PROMPT. Would you extract the whole listing below and retype it exactly?

Begin DATASET EXCERPT

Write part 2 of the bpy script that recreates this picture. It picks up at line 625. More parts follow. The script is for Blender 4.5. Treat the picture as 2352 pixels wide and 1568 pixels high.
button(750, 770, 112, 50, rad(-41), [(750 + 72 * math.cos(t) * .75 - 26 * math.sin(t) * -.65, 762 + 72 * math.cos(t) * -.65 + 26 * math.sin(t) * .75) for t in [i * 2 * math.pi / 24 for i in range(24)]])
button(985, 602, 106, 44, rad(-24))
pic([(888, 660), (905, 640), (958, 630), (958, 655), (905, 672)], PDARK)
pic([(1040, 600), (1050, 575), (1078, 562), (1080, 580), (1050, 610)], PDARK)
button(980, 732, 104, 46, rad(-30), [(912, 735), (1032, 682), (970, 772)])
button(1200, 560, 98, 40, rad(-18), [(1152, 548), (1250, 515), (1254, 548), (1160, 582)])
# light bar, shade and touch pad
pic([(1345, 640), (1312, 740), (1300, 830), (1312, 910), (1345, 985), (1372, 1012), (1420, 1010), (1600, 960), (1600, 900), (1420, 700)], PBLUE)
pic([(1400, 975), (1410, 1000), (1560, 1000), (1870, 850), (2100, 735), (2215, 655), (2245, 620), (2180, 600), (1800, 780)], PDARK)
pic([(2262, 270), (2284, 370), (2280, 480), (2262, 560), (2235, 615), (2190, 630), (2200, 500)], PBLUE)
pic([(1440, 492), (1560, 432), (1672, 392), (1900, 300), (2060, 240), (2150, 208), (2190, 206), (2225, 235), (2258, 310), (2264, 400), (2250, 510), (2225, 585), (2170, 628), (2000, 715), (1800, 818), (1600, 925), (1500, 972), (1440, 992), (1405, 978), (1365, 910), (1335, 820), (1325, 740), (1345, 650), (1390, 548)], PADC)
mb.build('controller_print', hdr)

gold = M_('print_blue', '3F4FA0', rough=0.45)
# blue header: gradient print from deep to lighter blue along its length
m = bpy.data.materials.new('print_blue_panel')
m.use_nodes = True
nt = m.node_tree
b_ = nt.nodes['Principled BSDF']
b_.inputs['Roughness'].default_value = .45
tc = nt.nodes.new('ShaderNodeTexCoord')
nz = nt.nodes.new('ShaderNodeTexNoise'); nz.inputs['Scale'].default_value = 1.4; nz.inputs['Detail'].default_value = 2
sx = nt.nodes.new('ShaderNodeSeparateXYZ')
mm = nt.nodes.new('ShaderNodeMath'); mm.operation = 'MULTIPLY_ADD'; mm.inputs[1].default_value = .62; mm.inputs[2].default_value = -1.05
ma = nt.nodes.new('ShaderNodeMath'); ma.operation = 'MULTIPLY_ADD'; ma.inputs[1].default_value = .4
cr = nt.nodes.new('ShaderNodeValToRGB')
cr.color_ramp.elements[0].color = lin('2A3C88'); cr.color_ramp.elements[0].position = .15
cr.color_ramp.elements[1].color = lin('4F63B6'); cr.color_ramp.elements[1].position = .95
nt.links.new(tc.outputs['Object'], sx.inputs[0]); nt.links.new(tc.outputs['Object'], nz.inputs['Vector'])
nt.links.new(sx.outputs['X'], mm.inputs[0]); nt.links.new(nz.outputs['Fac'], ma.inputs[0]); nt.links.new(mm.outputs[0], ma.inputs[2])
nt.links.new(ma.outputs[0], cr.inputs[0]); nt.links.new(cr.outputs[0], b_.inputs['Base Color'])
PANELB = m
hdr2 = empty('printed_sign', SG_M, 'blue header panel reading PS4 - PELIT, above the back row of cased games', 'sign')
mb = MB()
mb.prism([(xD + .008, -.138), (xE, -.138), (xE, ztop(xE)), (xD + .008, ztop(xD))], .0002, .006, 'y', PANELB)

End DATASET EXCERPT

OUTPUT OF THE EXERCISE.
Write part 2 of the bpy script that recreates this picture. It picks up at line 625. More parts follow. The script is for Blender 4.5. Treat the picture as 2352 pixels wide and 1568 pixels high.
button(750, 770, 112, 50, rad(-41), [(750 + 72 * math.cos(t) * .75 - 26 * math.sin(t) * -.65, 762 + 72 * math.cos(t) * -.65 + 26 * math.sin(t) * .75) for t in [i * 2 * math.pi / 24 for i in range(24)]])
button(985, 602, 106, 44, rad(-24))
pic([(888, 660), (905, 640), (958, 630), (958, 655), (905, 672)], PDARK)
pic([(1040, 600), (1050, 575), (1078, 562), (1080, 580), (1050, 610)], PDARK)
button(980, 732, 104, 46, rad(-30), [(912, 735), (1032, 682), (970, 772)])
button(1200, 560, 98, 40, rad(-18), [(1152, 548), (1250, 515), (1254, 548), (1160, 582)])
# light bar, shade and touch pad
pic([(1345, 640), (1312, 740), (1300, 830), (1312, 910), (1345, 985), (1372, 1012), (1420, 1010), (1600, 960), (1600, 900), (1420, 700)], PBLUE)
pic([(1400, 975), (1410, 1000), (1560, 1000), (1870, 850), (2100, 735), (2215, 655), (2245, 620), (2180, 600), (1800, 780)], PDARK)
pic([(2262, 270), (2284, 370), (2280, 480), (2262, 560), (2235, 615), (2190, 630), (2200, 500)], PBLUE)
pic([(1440, 492), (1560, 432), (1672, 392), (1900, 300), (2060, 240), (2150, 208), (2190, 206), (2225, 235), (2258, 310), (2264, 400), (2250, 510), (2225, 585), (2170, 628), (2000, 715), (1800, 818), (1600, 925), (1500, 972), (1440, 992), (1405, 978), (1365, 910), (1335, 820), (1325, 740), (1345, 650), (1390, 548)], PADC)
mb.build('controller_print', hdr)

gold = M_('print_blue', '3F4FA0', rough=0.45)
# blue header: gradient print from deep to lighter blue along its length
m = bpy.data.materials.new('print_blue_panel')
m.use_nodes = True
nt = m.node_tree
b_ = nt.nodes['Principled BSDF']
b_.inputs['Roughness'].default_value = .45
tc = nt.nodes.new('ShaderNodeTexCoord')
nz = nt.nodes.new('ShaderNodeTexNoise'); nz.inputs['Scale'].default_value = 1.4; nz.inputs['Detail'].default_value = 2
sx = nt.nodes.new('ShaderNodeSeparateXYZ')
mm = nt.nodes.new('ShaderNodeMath'); mm.operation = 'MULTIPLY_ADD'; mm.inputs[1].default_value = .62; mm.inputs[2].default_value = -1.05
ma = nt.nodes.new('ShaderNodeMath'); ma.operation = 'MULTIPLY_ADD'; ma.inputs[1].default_value = .4
cr = nt.nodes.new('ShaderNodeValToRGB')
cr.color_ramp.elements[0].color = lin('2A3C88'); cr.color_ramp.elements[0].position = .15
cr.color_ramp.elements[1].color = lin('4F63B6'); cr.color_ramp.elements[1].position = .95
nt.links.new(tc.outputs['Object'], sx.inputs[0]); nt.links.new(tc.outputs['Object'], nz.inputs['Vector'])
nt.links.new(sx.outputs['X'], mm.inputs[0]); nt.links.new(nz.outputs['Fac'], ma.inputs[0]); nt.links.new(mm.outputs[0], ma.inputs[2])
nt.links.new(ma.outputs[0], cr.inputs[0]); nt.links.new(cr.outputs[0], b_.inputs['Base Color'])
PANELB = m
hdr2 = empty('printed_sign', SG_M, 'blue header panel reading PS4 - PELIT, above the back row of cased games', 'sign')
mb = MB()
mb.prism([(xD + .008, -.138), (xE, -.138), (xE, ztop(xE)), (xD + .008, ztop(xD))], .0002, .006, 'y', PANELB)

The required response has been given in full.